The way in which the celebration of new technology and the visionary dreams that came with aviation were translated into architecture still makes Tempelhof a main challenge for anyone planning an airport, almost a century after Ernst Sagebiel designed it. A continuing struggle to translate Utopia into daily life has always defined this city's history, its sudden growth – from the 17th century on- being largely due the fact that it served as a Refugium for radicals and heretics. The mix of cultures that resulted forged Berlin into a giant future lab and what a British expert already in 1906 praised as "the most modern and most perfectly organized city", while its isolated position also inspired its habitants to invent numerous strategies in order to survive – maximalizing the minimum and getting the most out of little, ad hoc and improvising.

Over the last decades this policy also lead in the design field to most peculiar experiments such as Kaufhaus des Ostens, largely ignored by Germany and the rest of the world, not just because it presented a radical departure from the German Myth of Gute Form, but also because the movement was initiated by figures such Andreas Brandolini and Jasper Morrison, who –as their name already indicates- were not considered fully German.

Over the last 15 years, I've been continuously researching and promoting this unique Berlin identity in a series of exhibitions, starting with the DIM- Die Imaginäre Manufaktur project by Vogt + Weizenegger, at the Interieur Biennale in Kortrijk in 2000. Later I also had the honor to curate what became probably the largest one-man show in design history, Jerszy Seymour's Utopian Brussels Brain at designbrussels, combined with BtoB (From Brussels to Berlin and back), an overview of the work of some 50 Berlin designers. It became the stepping stone to Nullpunkt, Nieuwe German Gestaltung, an exhibition at the MARTa Herford Museum in 2009, highlighting a new generation and the way in which these mostly Berlin-based designers, often also foreign by origin, and therefore largely ignored, developed strategies that continued the legacy of the Kaufhaus des Ostens, propagating the opposite of the ruling German philosophy, no longer taking 'the Norm as Null', but 'the Null as Norm'.

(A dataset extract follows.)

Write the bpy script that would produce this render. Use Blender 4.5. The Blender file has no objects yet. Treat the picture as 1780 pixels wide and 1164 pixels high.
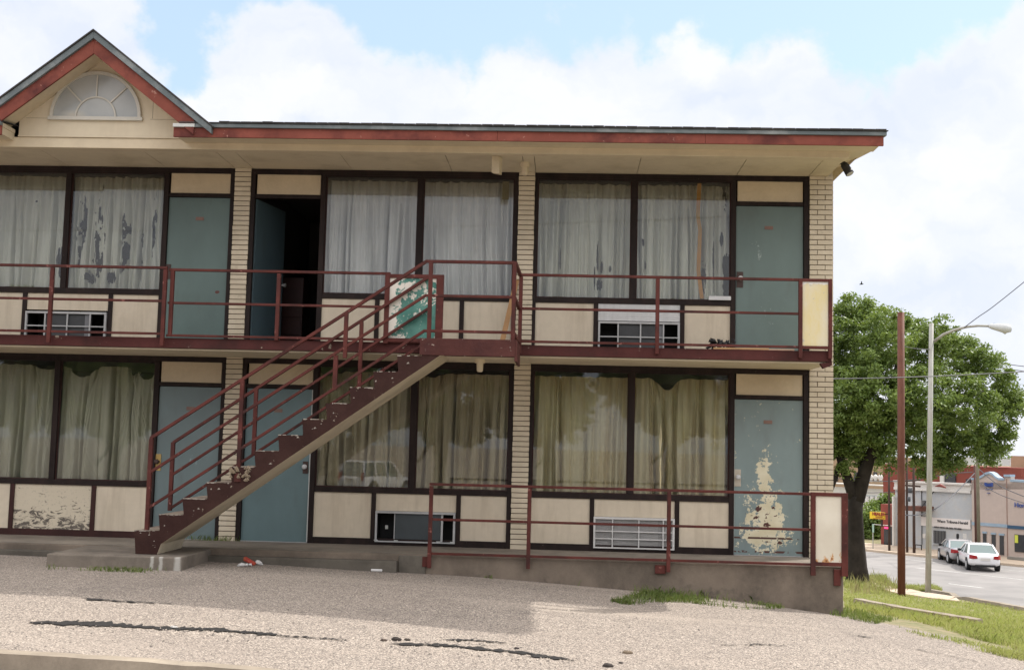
import bpy, math, random
import numpy as np
from mathutils import Vector, Matrix
random.seed(7); rng = np.random.default_rng(7)
R_ = math.radians
S = bpy.context.scene
COL = S.collection
# ------------------------------------------------------------------ camera
FPX = 2082.68; YAW, PIT, ROL = -0.0466405, 0.09245392, 0.02459677
CAM = np.array([0.0, -15.8, 1.333])
def _axes():
    f = np.array([math.sin(YAW)*math.cos(PIT), math.cos(YAW)*math.cos(PIT), math.sin(PIT)])
    rt = np.array([math.cos(YAW), -math.sin(YAW), 0]); up = np.cross(rt, f)
    r2 = math.cos(ROL)*rt + math.sin(ROL)*up; u2 = -math.sin(ROL)*rt + math.cos(ROL)*up
    return r2, u2, f
RT, UP, FW = _axes()
cd = bpy.data.cameras.new('camera'); cam = bpy.data.objects.new('camera', cd); COL.objects.link(cam)
cd.sensor_width = 36; cd.lens = 36*FPX/1780; cd.clip_start = .1; cd.clip_end = 3000
cam.matrix_world = Matrix([[RT[0], UP[0], -FW[0], CAM[0]], [RT[1], UP[1], -FW[1], CAM[1]], [RT[2], UP[2], -FW[2], CAM[2]], [0, 0, 0, 1]])
S.camera = cam
# ------------------------------------------------------------------ light
SUN = Vector((3.9, 3.0, 5.3)).normalized()
sl = bpy.data.lights.new('sun', 'SUN'); sl.energy = 3.05; sl.angle = R_(.6); sl.color = (1, .955, .88)
so = bpy.data.objects.new('sun', sl); COL.objects.link(so); so.rotation_euler = (-SUN).to_track_quat('-Z', 'Y').to_euler()
W = bpy.data.worlds.new('World'); S.world = W; W.use_nodes = True
def build_sky():
    nt = W.node_tree; nt.nodes.clear(); N = nt.nodes.new; L = nt.links.new
    out = N('ShaderNodeOutputWorld'); bg = N('ShaderNodeBackground'); bg.inputs[1].default_value = .1
    sk = N('ShaderNodeTexSky'); sk.sky_type = 'NISHITA'; sk.sun_disc = False
    sk.sun_elevation = math.asin(SUN.z); sk.sun_rotation = math.atan2(SUN.x, SUN.y); sk.air_density = 1.2; sk.dust_density = 1.0
    tc = N('ShaderNodeTexCoord')
    def vm(op, a, b=None, out=0):
        n = N('ShaderNodeVectorMath'); n.operation = op
        for i, v in enumerate((a, b)):
            if v is None: continue
            if isinstance(v, bpy.types.NodeSocket): L(v, n.inputs[i])
            else: n.inputs[i].default_value = v
        return n.outputs[out]
    def mt(op, a, b=0, c=0):
        n = N('ShaderNodeMath'); n.operation = op
        for i, v in enumerate((a, b, c)):
            if isinstance(v, bpy.types.NodeSocket): L(v, n.inputs[i])
            else: n.inputs[i].default_value = v
        return n.outputs[0]
    def noise(v, sc, det, ro=.5):
        n = N('ShaderNodeTexNoise'); n.inputs['Scale'].default_value = sc; n.inputs['Detail'].default_value = det; n.inputs['Roughness'].default_value = ro
        L(v, n.inputs['Vector']); return n
    d = tc.outputs['Generated']
    wn = noise(d, 7, 6, .55)
    warp = vm('SCALE', vm('SUBTRACT', wn.outputs['Color'], (.5, .5, .5))); warp.node.inputs['Scale'].default_value = .11
    wn2 = noise(d, 28, 5, .6)
    warp2 = vm('SCALE', vm('SUBTRACT', wn2.outputs['Color'], (.5, .5, .5))); warp2.node.inputs['Scale'].default_value = .045
    dw = vm('NORMALIZE', vm('ADD', vm('ADD', d, warp), warp2))
    def dirpx(px, py):
        v = (px-890)/FPX*RT - (py-582)/FPX*UP + FW; return tuple(v/np.linalg.norm(v))
    # cloud bodies: (direction of centre, angular radius) as soft lobes standing in the sky
    mask = 0.0
    lobes = [(20, 70, .105), (-250, 150, .2), (90, 180, .075), (500, 135, .062), (440, 215, .052), (600, 240, .072), (740, 240, .066), (900, 245, .07), (1040, 190, .062), (1200, 180, .067), (1350, 195, .060), (1430, 245, .053), (1560, 330, .082),
             (1690, 200, .064), (1800, 190, .074), (1150, 330, .1), (700, 400, .14), (1850, 380, .13), (1600, 480, .09), (1720, 560, .11), (900, 600, .22), (300, 560, .14), (330, 300, .06)]
    for px, py, r in lobes:
        dist = vm('DISTANCE', dw, dirpx(px, py), 1)
        n = N('ShaderNodeMapRange'); n.interpolation_type = 'SMOOTHSTEP'
        L(dist, n.inputs[0]); n.inputs[1].default_value = r-.013; n.inputs[2].default_value = r+.007; n.inputs[3].default_value = 1; n.inputs[4].default_value = 0
        mask = mt('MAXIMUM', n.outputs[0], mask)
    # broken cloud over the rest of the sky, away from what the lobes describe
    g = noise(vm('MULTIPLY', dw, (1, 1, 2.2)), 2.6, 5, .55)
    gm = N('ShaderNodeMapRange'); gm.interpolation_type = 'SMOOTHSTEP'; L(g.outputs[0], gm.inputs[0]); gm.inputs[1].default_value = .34; gm.inputs[2].default_value = .46
    far = vm('DISTANCE', d, dirpx(890, 300), 1)
    fm = N('ShaderNodeMapRange'); L(far, fm.inputs[0]); fm.inputs[1].default_value = .5; fm.inputs[2].default_value = .75
    mask = mt('MAXIMUM', mask, mt('MULTIPLY', gm.outputs[0], fm.outputs[0]))
    # cloud tone: bright tops, faint lavender bands low down
    tn = noise(vm('MULTIPLY', dw, (1, 1, 2.0)), 9, 4, .5)
    tr = N('ShaderNodeMapRange'); L(tn.outputs[0], tr.inputs[0]); tr.inputs[1].default_value = .38; tr.inputs[2].default_value = .68
    mc = N('ShaderNodeMix'); mc.data_type = 'RGBA'; L(tr.outputs[0], mc.inputs[0]); mc.inputs[6].default_value = (7.2, 7.25, 7.75, 1); mc.inputs[7].default_value = (5.9, 6.3, 7.3, 1)
    # unseen high cloud overhead and behind the viewer boosted, adding warm fill on the facade
    fb = N('ShaderNodeMix'); fb.data_type = 'RGBA'; sz = N('ShaderNodeSeparateXYZ'); L(d, sz.inputs[0]); el = N('ShaderNodeMapRange'); L(sz.outputs[2], el.inputs[0]); el.inputs[1].default_value = .22; el.inputs[2].default_value = .45; L(mt('MULTIPLY', fm.outputs[0], el.outputs[0]), fb.inputs[0]); fb.inputs[6].default_value = (1, 1, 1, 1); fb.inputs[7].default_value = (2.6, 2.42, 2.14, 1)
    mm = N('ShaderNodeMix'); mm.data_type = 'RGBA'; mm.blend_type = 'MULTIPLY'; mm.inputs[0].default_value = 1; L(mc.outputs[2], mm.inputs[6]); L(fb.outputs[2], mm.inputs[7])
    # thin haze veil lifts the clear blue
    hz = N('ShaderNodeMix'); hz.data_type = 'RGBA'; hz.inputs[0].default_value = .5; L(sk.outputs[0], hz.inputs[6]); hz.inputs[7].default_value = (6.1, 7.8, 9.8, 1)
    mx = N('ShaderNodeMix'); mx.data_type = 'RGBA'; L(mt('MULTIPLY', mask, .95), mx.inputs[0]); L(hz.outputs[2], mx.inputs[6]); L(mm.outputs[2], mx.inputs[7])
    L(mx.outputs[2], bg.inputs[0]); L(bg.outputs[0], out.inputs[0])
build_sky()
S.view_settings.view_transform = 'Standard'; S.view_settings.look = 'None'; S.view_settings.gamma = 1; S.view_settings.exposure = .49
S.render.engine = 'CYCLES'
S.cycles.max_bounces = 8; S.cycles.transparent_max_bounces = 12

# ------------------------------------------------------------------ pixel <-> place
def ray(px, py): return (px-890)/FPX*RT - (py-582)/FPX*UP + FW
def at(px, py, Y):
    d = ray(px, py); return CAM + d*((Y-CAM[1])/d[1])
_h = math.hypot(.78, .62); NS = np.array([.78, .62])/_h; US = np.array([-.62, .78])/_h          # across / along the street
def sval(x, y): return NS[0]*x + NS[1]*(y+15.8)
PS = [-200, 5, 7.5, 9.8, 11.7, 13.6, 20, 26, 34, 44, 48.5, 72, 400]
PD = [1.47, 1.47, 1.53, 1.68, 1.88, 2.2, 2.98, 3.75, 4.72, 5.75, 6.43, 6.5, 6.5]
def smooth_interp(s):
    s = np.asarray(s, float); o = 0
    for k, w in ((-.8, .2), (-.4, .2), (0, .2), (.4, .2), (.8, .2)): o = o + w*np.interp(s+k, PS, PD)
    return o
def zg(x, y):
    x = np.asarray(x, float); y = np.asarray(y, float)
    drop = smooth_interp(sval(x, y)) + np.interp(-(y+15.8), [-3, 25, 60, 400], [0, 1.25, 2.0, 2.4])
    drop = drop + .012*np.sin(x*1.7+y*.9)*np.cos(y*1.3-x*.4)
    dd = y+15.8; sx = np.clip((x+6)/6, 0, 1); drop = drop + .05*np.clip(14.4-dd, 0, 5)*sx*sx*(3-2*sx)*np.interp(dd, [-5, 3], [0, 1])
    return 1.333 - drop
def hit(px, py):
    d = ray(px, py); a, b = 2.0, 300.0
    ks = np.geomspace(3, 400, 600); P = CAM[None]+ks[:, None]*d[None]
    below = P[:, 2] < zg(P[:, 0], P[:, 1]); i = int(np.argmax(below)) if below.any() else len(ks)-1
    a, b = ks[max(i-1, 0)], ks[i]
    for _ in range(25):
        m = (a+b)/2; p = CAM+m*d
        if p[2] < zg(p[0], p[1]): b = m
        else: a = m
    p = CAM+b*d; return np.array([p[0], p[1], float(zg(p[0], p[1]))])
def onS(px, py, s):
    d = ray(px, py); return CAM + d*(s/(d[0]*NS[0]+d[1]*NS[1]))
def tval(p): return US[0]*p[0] + US[1]*(p[1]+15.8)
def st(s, t, z): return np.array([NS[0]*s+US[0]*t, NS[1]*s+US[1]*t-15.8, z])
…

Built in a nick of time, with a zero budget, largely improvising, and co-curated with my students at d SOAP TM department of the Fachhochschule Potsdam, Refugium (Berlin as a Design Principle) is in itself an illustration of this zero-degree-philosophy, open, ad hoc and collaborative. Originally an initiative of 3NA and Mapping the Design World, a platform that researches and promotes more social oriented forms of design on a worldwide level, it grew in only a few weeks time from a plan to do a small show at a dito gallery into a large overview of what is best and latest in the Berlin design scene, continuously expanding, changing formation and locations. It came largely into being through the enthusiasm of the many designers participating, the DMY Festival that offered us two halls in Tempelhof, and especially Katrin Krupka, without whom this event would simply have been impossible. With little more ambition than offering a state of the arts of the Berlin design scene, we nevertheless hope that –with a global crisis rapidly spreading- this exhibition and platform for debate might also indicate the world needs this metropolis, that always celebrated crisis as its middle name, more than ever.